Is a bog-standard Raspberry Pi just not tough enough for your application? Do you need to run DOOM on a platform that can take a few g of vibration and still keep working? Sick of your Pi-based weather station breaking own when it gets a little wet or too hot? Then you’ll want to take a look at the DuraCOR Pi, a ruggedized chassis containing a Pi CM4 that’s built for extreme environments. The machine is in a tiny IP67-rated case and built to MIL-STD specs with regard to vibration, temperature, humidity, and EMI conditions. This doesn’t really seem like something aimed at the hobbyist market — it’s marketed by Curtiss-Wright Defense Solutions, a defense contractor that traces its roots all the way back to a couple of bicycle mechanics from Ohio that learned how to fly. So this Pi is probably more like something you’d spec if you were building a UAV or something like that. Still, it’s cool to know such things are out there.
BrainLubeOnline has a fun collection of X-rays. With the exception of a mouse — the other kind — everything is either electronic or mechanical, which makes for really interesting pictures. Seeing the teeth on a gear or the threads on a screw, and seeing right through the object, shows the mechanical world in a whole new light — literally.

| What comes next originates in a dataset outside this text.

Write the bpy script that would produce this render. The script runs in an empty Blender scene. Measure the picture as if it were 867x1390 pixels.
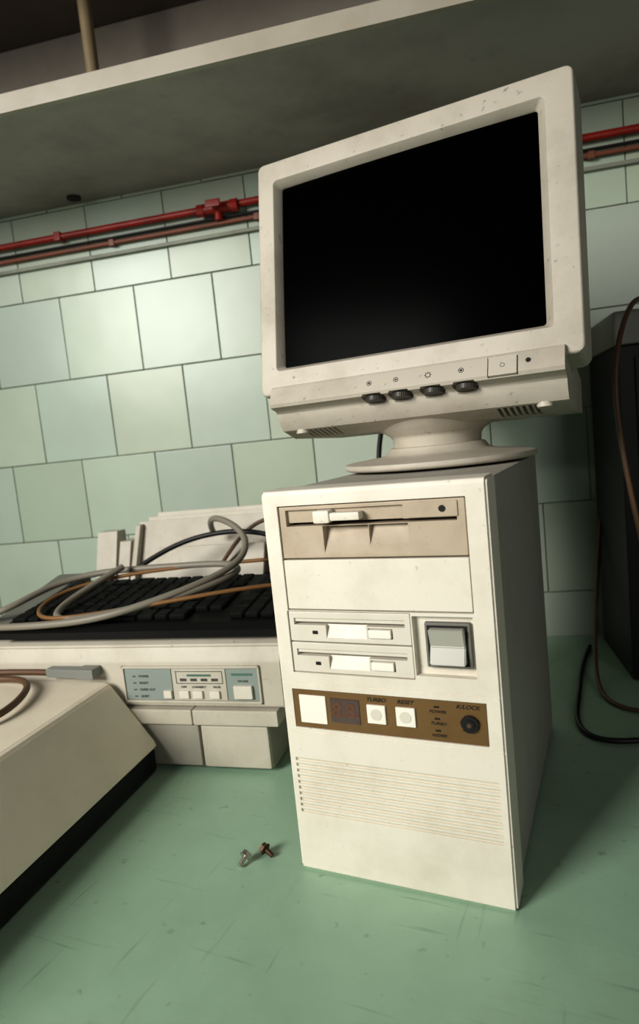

And finally, would you buy a car that prevents you from opening the hood? Most of us probably wouldn’t, but then again, most of us probably wouldn’t buy a Mercedes EQS 580 electric sedan. Sarah from Sarah -n- Tuned on YouTube somehow got a hold of one of these babies, which she aptly describes as a “German spaceship,” and took it for a test drive, including a “full beans” acceleration test. Just after that neck-snapping ride, at about the 7:20 mark in the video below, she asks the car’s built-in assistant to open the hood, a request the car refused by saying, “The hood may only be opened by a specialist workshop.” Sarah managed to get it open anyway, and it’s not a frunk — it’s home to one of the two motors that power the car, along with all kinds of other goodies.